God is deeply interested in and in fellowship with man. Throughout the entirety of the Bible.

In the other books I mention above God is a distant figure, a cipher, a place holder with no ontology, personality or passion. They leave us in the existential mess resulting form our living in opposition to God, a mess made worse and not better by the 'gods' of the witch doctors and charlatans who composed these books without knowledge, but full of excuses. More, they leave us adrift and without hope, or without hope as persons. They all deny the base reality we reflect of God: person-ness and connection.

The scriptures address man in his existential and spiritual condition and meet it by the supreme relationship with God who regenerates us for our eternal delight in him that bubbles out in worship, praise and thankfulness.
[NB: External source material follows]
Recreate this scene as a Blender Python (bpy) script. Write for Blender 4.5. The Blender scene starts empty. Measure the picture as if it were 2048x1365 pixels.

What is the Bible? Why read it? It is the greatest love story: of the creator who seeks his broken and rebellious creature in his (our) mad pursuit of death and not life, who puts pride before humility and bluster before knowledge, but who is turned from spiritual poverty to the riches of adoption by the creator, now our Father in Heaven.

There is person-hood and relationship throughout the Bible. It is not a book of  rules, but is the genealogy of new life set out by the one who gives it and who shows that he gives it, by showing the facets of the relationship culminating in the supreme demonstration of victory of that which defeats us: death.